In assessing the question of residence, it is therefore useful to consider the factors that have been identified as relevant by the courts and the Tribunal, and which have been set out by the Commissioner in paragraph 20 of TR 2023/1.
Although residency is a matter to be determined on a year by year basis, events that occurred outside the period in question are also relevant in determining the nature and quality of a person's association with Australia.
Having considered the totality of the facts as presented, we do not consider that you have retained a continuity of association with Australia such that you can be said to reside in Australia under the 'ordinarily resides' test.

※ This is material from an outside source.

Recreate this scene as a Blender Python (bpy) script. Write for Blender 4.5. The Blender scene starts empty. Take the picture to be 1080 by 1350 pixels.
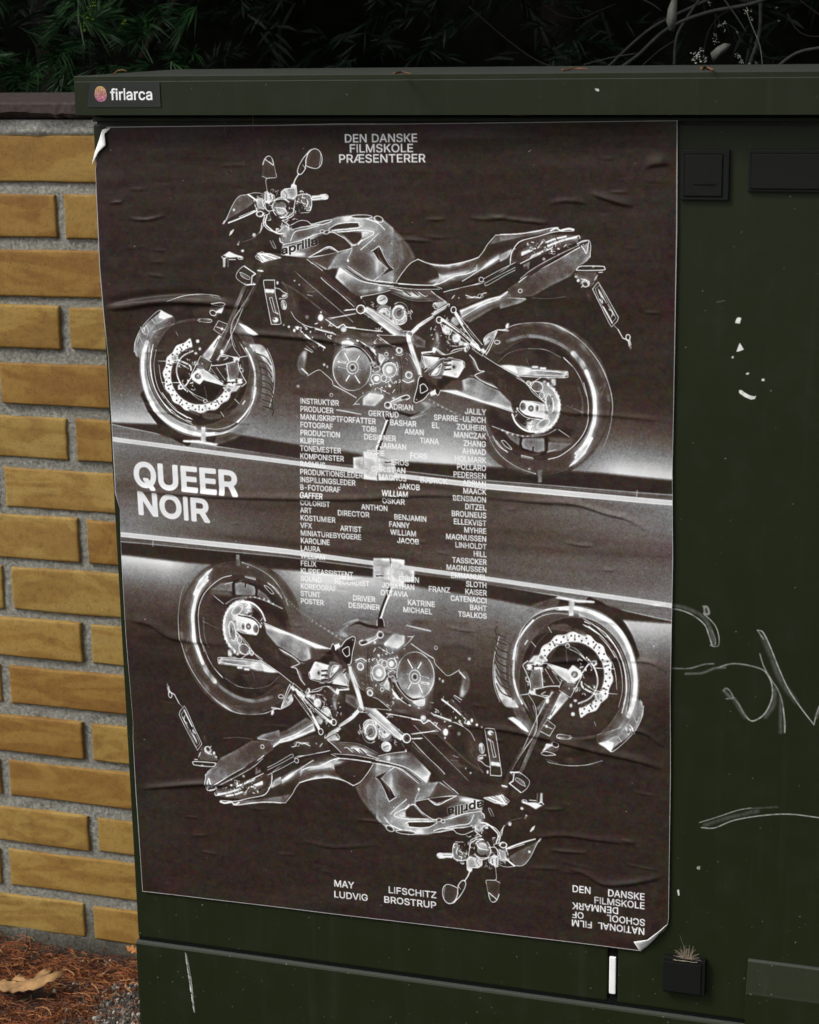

Domicile and permanent place of abode test
An Australian domiciled person is not a resident where the Commissioner is satisfied that their permanent place of abode is outside Australia.
The Commissioner has not found it necessary to determine whether you acquired a domicile of choice in Australia following your move here, nor whether you have reacquired your domicile of origin following your move back to your home country. This is because the Commissioner is satisfied that your permanent place of abode was outside Australia for the year ended 30 June 2022 for the purposes of determining whether you are a resident of Australia under subparagraph (a)(i) of the definition of 'resident of Australia' in subsection 6(1) of the ITAA 1936.
The 183 day test
The 183 day test will deem a person to be a resident of Australia where that person has been in Australia during more than one-half of the year of income, unless the Commissioner is satisfied that the person's usual place of abode is outside Australia, and that the person does not intend to take up residence in Australia.
In the year ending 30 June 2022, you did not spend any days in Australia. You are therefore not considered to be a resident of Australia under the 183 day test.
Conclusion
You were not a resident of Australia for the purposes of subsection 6(1) of the ITAA 1936 for the period from 1 July 2021 to 30 June 2022.